[Problem requirements] Reproduce all entries precisely as they are written.

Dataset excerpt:
--

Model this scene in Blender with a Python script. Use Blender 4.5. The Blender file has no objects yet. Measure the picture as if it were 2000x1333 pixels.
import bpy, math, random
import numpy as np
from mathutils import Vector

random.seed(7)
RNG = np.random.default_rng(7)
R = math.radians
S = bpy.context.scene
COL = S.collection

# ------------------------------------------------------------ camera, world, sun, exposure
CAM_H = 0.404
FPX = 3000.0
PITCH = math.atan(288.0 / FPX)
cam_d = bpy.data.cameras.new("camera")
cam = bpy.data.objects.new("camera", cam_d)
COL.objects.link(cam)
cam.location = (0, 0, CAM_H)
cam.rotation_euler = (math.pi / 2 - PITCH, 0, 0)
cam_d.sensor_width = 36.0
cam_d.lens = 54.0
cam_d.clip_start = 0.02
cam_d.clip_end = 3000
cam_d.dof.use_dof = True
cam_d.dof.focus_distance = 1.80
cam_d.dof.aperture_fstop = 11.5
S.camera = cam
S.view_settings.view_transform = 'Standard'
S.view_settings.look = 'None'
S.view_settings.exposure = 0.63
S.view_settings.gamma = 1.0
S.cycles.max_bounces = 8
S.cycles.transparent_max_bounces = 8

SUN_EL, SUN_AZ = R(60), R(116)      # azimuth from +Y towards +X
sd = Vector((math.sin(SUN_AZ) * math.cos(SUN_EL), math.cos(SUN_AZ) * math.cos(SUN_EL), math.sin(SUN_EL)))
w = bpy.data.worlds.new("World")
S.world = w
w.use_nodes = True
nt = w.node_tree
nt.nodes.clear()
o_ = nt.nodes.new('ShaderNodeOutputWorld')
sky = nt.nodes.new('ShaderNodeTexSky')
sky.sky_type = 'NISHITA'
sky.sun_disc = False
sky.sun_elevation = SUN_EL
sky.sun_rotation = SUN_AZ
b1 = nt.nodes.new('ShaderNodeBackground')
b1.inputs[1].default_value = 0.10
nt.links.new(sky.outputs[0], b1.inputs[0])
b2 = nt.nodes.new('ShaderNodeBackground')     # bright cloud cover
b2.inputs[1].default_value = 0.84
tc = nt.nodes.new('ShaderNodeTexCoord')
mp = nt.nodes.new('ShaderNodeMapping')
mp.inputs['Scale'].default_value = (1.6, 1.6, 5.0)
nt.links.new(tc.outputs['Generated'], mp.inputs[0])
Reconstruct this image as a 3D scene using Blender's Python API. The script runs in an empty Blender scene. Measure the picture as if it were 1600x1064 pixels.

--

[Correct answer]
Model this scene in Blender with a Python script. Use Blender 4.5. The Blender file has no objects yet. Measure the picture as if it were 2000x1333 pixels.
import bpy, math, random
import numpy as np
from mathutils import Vector

random.seed(7)
RNG = np.random.default_rng(7)
R = math.radians
S = bpy.context.scene
COL = S.collection

# ------------------------------------------------------------ camera, world, sun, exposure
CAM_H = 0.404
FPX = 3000.0
PITCH = math.atan(288.0 / FPX)
cam_d = bpy.data.cameras.new("camera")
cam = bpy.data.objects.new("camera", cam_d)
COL.objects.link(cam)
cam.location = (0, 0, CAM_H)
cam.rotation_euler = (math.pi / 2 - PITCH, 0, 0)
cam_d.sensor_width = 36.0
cam_d.lens = 54.0
cam_d.clip_start = 0.02
cam_d.clip_end = 3000
cam_d.dof.use_dof = True
cam_d.dof.focus_distance = 1.80
cam_d.dof.aperture_fstop = 11.5
S.camera = cam
S.view_settings.view_transform = 'Standard'
S.view_settings.look = 'None'
S.view_settings.exposure = 0.63
S.view_settings.gamma = 1.0
S.cycles.max_bounces = 8
S.cycles.transparent_max_bounces = 8

SUN_EL, SUN_AZ = R(60), R(116)      # azimuth from +Y towards +X
sd = Vector((math.sin(SUN_AZ) * math.cos(SUN_EL), math.cos(SUN_AZ) * math.cos(SUN_EL), math.sin(SUN_EL)))
w = bpy.data.worlds.new("World")
S.world = w
w.use_nodes = True
nt = w.node_tree
nt.nodes.clear()
o_ = nt.nodes.new('ShaderNodeOutputWorld')
sky = nt.nodes.new('ShaderNodeTexSky')
sky.sky_type = 'NISHITA'
sky.sun_disc = False
sky.sun_elevation = SUN_EL
sky.sun_rotation = SUN_AZ
b1 = nt.nodes.new('ShaderNodeBackground')
b1.inputs[1].default_value = 0.10
nt.links.new(sky.outputs[0], b1.inputs[0])
b2 = nt.nodes.new('ShaderNodeBackground')     # bright cloud cover
b2.inputs[1].default_value = 0.84
tc = nt.nodes.new('ShaderNodeTexCoord')
mp = nt.nodes.new('ShaderNodeMapping')
mp.inputs['Scale'].default_value = (1.6, 1.6, 5.0)
nt.links.new(tc.outputs['Generated'], mp.inputs[0])
Reconstruct this image as a 3D scene using Blender's Python API. The script runs in an empty Blender scene. Measure the picture as if it were 1600x1064 pixels.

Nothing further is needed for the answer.